この漫画は「ひどい事した」「痛いことしてかわいそう」と言う「見えている言動や事実が良いか悪いか」を追うストーリーではなくて、キャラ一人一人の心の中にある「やっかいなもの」がどう変化するか、どう解放されるか、どう癒されるのかを追っていくのが良いかなと。(例えば万引きした主人公を、万引きした!悪いことだ、ドン引きした!と見るだけじゃなく、なんで万引きするに至ったのか、誰と出会ってから万引きしなくなったのか、どうして気持ちが変化したのかみたいな追い方?)

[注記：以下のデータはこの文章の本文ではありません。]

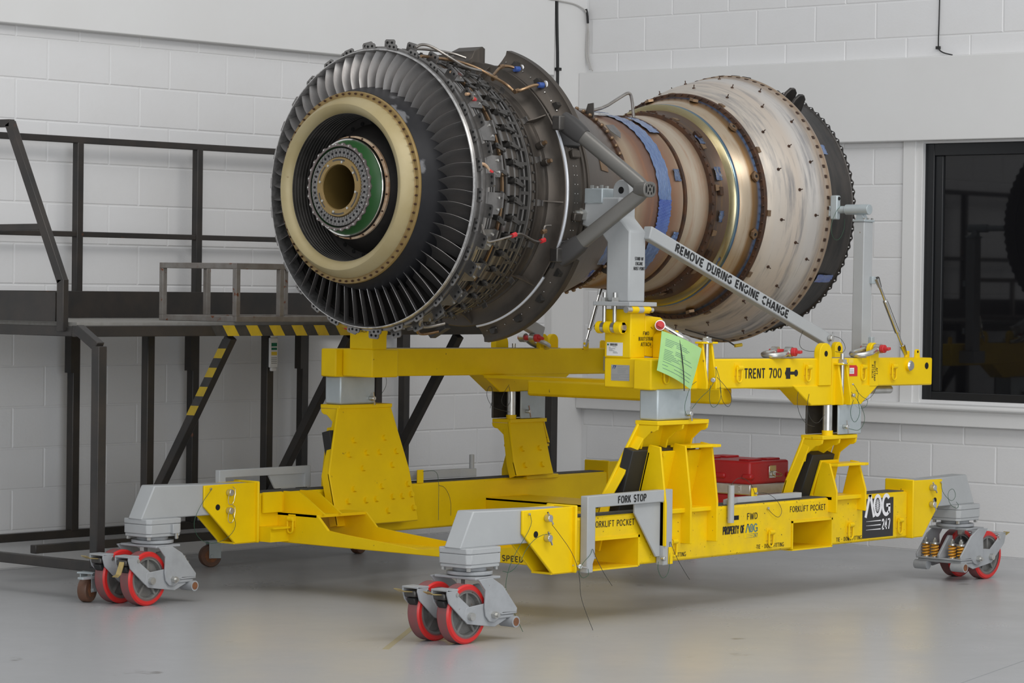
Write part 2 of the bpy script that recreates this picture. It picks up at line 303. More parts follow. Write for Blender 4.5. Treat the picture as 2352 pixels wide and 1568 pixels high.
def stencil(text, org, u, v, h, parent, t=.15, m=None, name='stencil_lettering', width=None, gap=.12, serif=0.0):
    U, V_ = Vector(u).normalized(), Vector(v).normalized(); O = Vector(org); nrm = U.cross(V_).normalized()
    x = 0; items = []
    for ch in text:
        wd, st = GL[ch]; items.append((x, st)); x += wd + gap
    kx = 1.0 if width is None else width / ((x - gap) * h)
    mb = MB()
    for x0, st in items:
        for s in st:
            stroke(mb, [((x0 + a) * kx, b) for a, b in s], t, O + nrm * 0.0009, U, V_, h)
            if serif and len(s) == 2 and abs(s[0][1] - s[1][1]) > .6:
                for a, b in s:
                    b = .035 if b < .5 else .965
                    stroke(mb, [((x0 + a) * kx - serif, b), ((x0 + a) * kx + serif, b)], .07, O + nrm * 0.0009, U, V_, h)
    return mb.build(name, m or STENCIL, parent, smooth=0)
def flat(pts, name, m, parent, off=0.0006):
    P = [Vector(p) for p in pts]; n = (P[1] - P[0]).cross(P[2] - P[0]).normalized()
    k = len(P)
    return MB().add([p + n * off for p in P] + [p for p in P], [tuple(range(k))] + [(i, (i + 1) % k, (i + 1) % k + k, i + k) for i in range(k)]).build(name, m, parent, smooth=0)
# ================================================================== ROOM
WALL = mat('white_painted_block', (0.73, 0.73, 0.735), 0.55, 0, (0.69, 0.685, 0.68), 2.2, 0.7, bump=0.10, bscale=55)
WALLB = mat('white_painted_plaster', (0.72, 0.72, 0.715), 0.6, 0, (0.69, 0.685, 0.675), 1.6, 0.7, bump=0.05, bscale=30)
FLOOR = mat('grey_epoxy_floor', (0.43, 0.435, 0.445), 0.26, 0, (0.37, 0.375, 0.38), 1.1, 0.8, stretch=(1, 1.0, 1), rough2=0.36, speck=(0.24, 0.235, 0.23), speck_t=0.70, speck_s=3.0, bump=0.02, bscale=6)
GLASS = mat('dark_window_glass', (0.006, 0.006, 0.007), 0.03, 0, spec=0.5)  # near-black base stands for the unlit room behind the pane
FRAME = mat('black_window_frame', (0.012, 0.013, 0.015), 0.35)
LX, LYW, RXW = 3.42, 2.817, 3.42
fl = struct(MB().box(-15, RXW + 0.2, -14, LYW + 0.2, -0.1, 0).build('floor', FLOOR, smooth=0)); fl['label'] = 'grey glossy epoxy concrete floor'
MB().bar((-6.5, -4.6, 0.0004), (3.4, -2.2, 0.0004), 0.006, 0.0008).build('floor_joint', GREYINK, fl, smooth=0)
YSTAIN = mat('faint_yellow_floor_paint', (0.37, 0.33, 0.22), 0.4)
MB().bar((-0.95, 0.05, 0.0003), (-2.55, -1.05, 0.0003), 0.03, 0.0006).build('floor_paint_trace', YSTAIN, fl, smooth=0)
wl = struct(MB().box(-6.0, RXW + 0.2, LYW + 0.004, LYW + 0.2, 0, 4.6).build('wall_left', WALL, smooth=0)); wl['label'] = 'white painted block wall behind the platform'
wr_m = MB(); WY, WZ0, WZ1 = 0.075, 0.93, 2.50
wr_m.box(RXW + 0.004, RXW + 0.2, -5, LYW + 0.004, 0, WZ0).box(RXW + 0.004, RXW + 0.2, -5, LYW + 0.004, WZ1, 4.6).box(RXW + 0.004, RXW + 0.2, WY, LYW + 0.004, WZ0, WZ1).box(RXW + 0.004, RXW + 0.2, -5, -2.6, WZ0, WZ1)
wr = struct(wr_m.build('wall_right', WALL, smooth=0)); wr['label'] = 'white painted block wall with the dark window'
_bm = {}
def block_mesh(w_, h_, d=0.0032, c=0.0045):
    k = (round(w_, 3), round(h_, 3))
    if k not in _bm:
        a, b = w_ / 2, h_ / 2
        v = [(-a, 0, -b), (a, 0, -b), (a, 0, b), (-a, 0, b), (-a + c, -d, -b + c), (a - c, -d, -b + c), (a - c, -d, b - c), (-a + c, -d, b - c)]
        _bm[k] = MB().add(v, [(4, 5, 6, 7), (0, 1, 5, 4), (1, 2, 6, 5), (2, 3, 7, 6), (3, 0, 4, 7)]).mesh('block', 0)
        _bm[k].materials.append(WALL)
    return _bm[k]
def blocks(wall, u0, u1, z0, z1, j0, put):
    for k in range(0, 22):
        a, b = 0.21 + 0.2265 * (k - 1), 0.21 + 0.2265 * k
        a2, b2 = max(a, z0), min(b, z1)
        if b2 - a2 < 0.03: continue
        j = j0 + (0 if k % 2 == 0 else 0.228); n0 = math.floor((u0 - j) / 0.456)
        for n in range(n0, n0 + 40):
            p, q = max(u0, j + n * 0.456), min(u1, j + (n + 1) * 0.456)
            if q - p < 0.03: continue
            me = block_mesh(q - p - 0.007, b2 - a2 - 0.006)
            o = link(me, 'block', None, wall, put((p + q) / 2, (a2 + b2) / 2))
blocks(wl, -2.1, 3.10, 0.0, 2.99, -1.214, lambda u, z: T((u, LYW + 0.004 + random.uniform(-.0006, .0006), z)))
pr = lambda u, z: T((RXW + 0.004 + random.uniform(-.0006, .0006), u, z)) @ RZ(-90)
blocks(wr, -1.3, 2.74, 0.0, 0.775, 0.432, pr)
blocks(wr, 0.205, 2.74, 0.90, 2.515, 0.432, pr)
blocks(wr, -1.3, 2.74, 3.025, 3.75, 0.432, pr)
struct(MB().box(-6, 3.075, LYW - 0.075, LYW + 0.01, 2.99, 4.6).build('trim_1', WALLB, bevel=0.006))['label'] = 'smooth white concrete beam along the upper left wall'
struct(MB().box(3.10, RXW + 0.01, LYW - 0.06, LYW + 0.01, 0, 4.6).build('trim_2', WALLB, bevel=0.006))['label'] = 'white corner column between the two walls'
struct(MB().box(RXW - 0.075, RXW + 0.01, -5, 2.757, 2.514, 3.025).build('trim_3', WALLB, bevel=0.006))['label'] = 'wide white lintel beam above the window'
sill = MB().box(RXW - 0.06, RXW + 0.01, -5, 2.757, 0.778, 0.875).prism([(RXW + 0.01, .873), (RXW - .085, .873), (RXW - .096, .882), (RXW - .096, .895), (RXW - .085, .905), (RXW + .01, .912)], 'y', -5, 2.757)
struct(sill.build('trim_4', WALLB, bevel=0.004))['label'] = 'white ledge running below the window'
struct(MB().box(RXW - .02, RXW + .01, .115, .205, .905, 2.52).box(RXW - .008, RXW + .01, .07, .117, .905, 2.52).build('trim_5', WALLB, bevel=0.003))['label'] = 'white jamb beside the dark window'
win = struct(MB().box(RXW + .03, RXW + .09, .01, WY, WZ0, WZ1).box(RXW + .03, RXW + .09, -2.6, .01, WZ1 - .075, WZ1).box(RXW + .03, RXW + .09, -2.6, .01, WZ0, WZ0 + .05).box(RXW + .045, RXW + .085, -.045, .01, WZ0 + .05, WZ1 - .075).build('window_1', FRAME, bevel=.004)); win['label'] = 'large dark window in black frame'
MB().box(RXW + .06, RXW + .072, -2.6, -.045, WZ0 + .05, WZ1 - .075).build('pane', GLASS, win, smooth=0)
MB().box(RXW + .5, RXW + .52, -2.6, .3, 0.5, 2.9).build('unlit_room_backing', HOLE, win, smooth=0)  # black sheet put in for the dark of the unlit room
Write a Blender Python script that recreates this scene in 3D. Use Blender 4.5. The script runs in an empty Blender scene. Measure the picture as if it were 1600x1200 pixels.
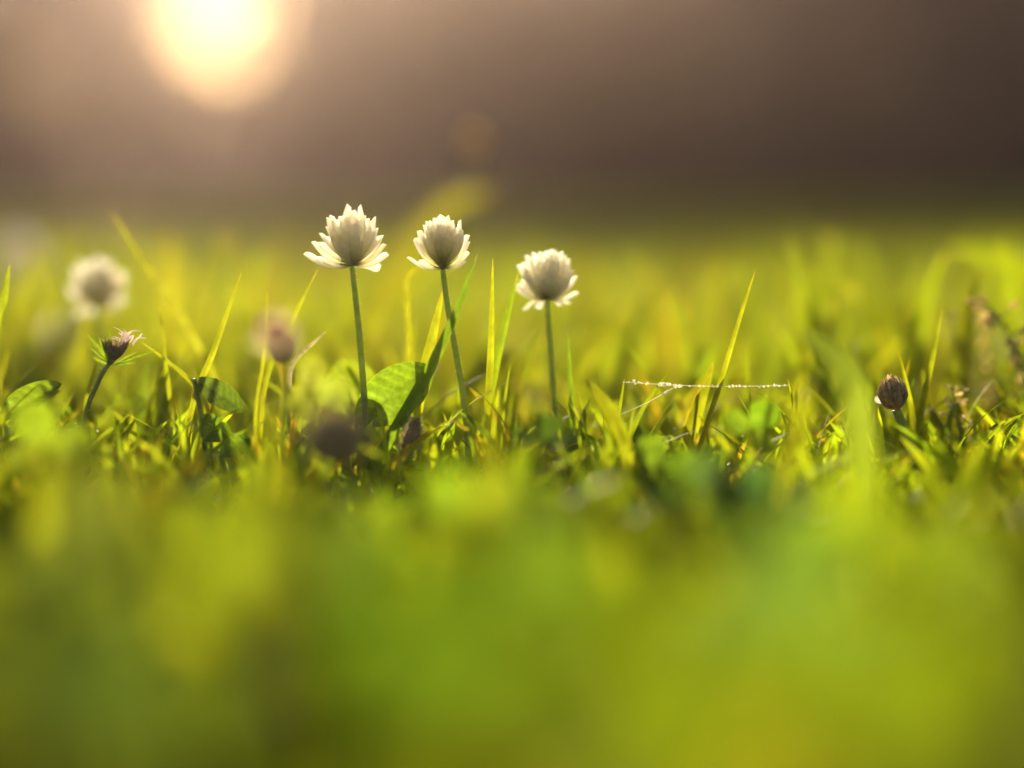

いやもちろん、自分の中にある常識や良心からあまりにかけ離れたストーリーはドン引きしますが笑
(私はマイクのアレは怖すぎて読み飛ばした)

キャラクター全員心に大きな痛みや虚無的なものを抱えながら、自分を誤魔化さずに(怖いくらい)率直に生きていると感じました。私は「明人」があまり良さがわからないのですが、ちおりがたくさんの人がいるクラブで明人に吸い寄せられたのはきっと何か同じ痛みを共有していたからかなと。千織出会ってからの明人がね、もう怖いくらいに自分を解放していく様子はザワザワします。妊娠騒動の後、ちおりとHするシーン印象的でしたね?ちおり「何もつけないできて。僕は妊娠したなんて言わないし。」その言葉に心の荷物を全て下ろしたような明人。2人が強く惹かれ合う理由がわかる象徴的なシーンだったかと。明人が隠し続けてきた本性と願望はきっとちおりにしか受け止められないもので、ちおりの虚無感は「強烈にちおりを求める明人」にしか埋められないものだったのかなと。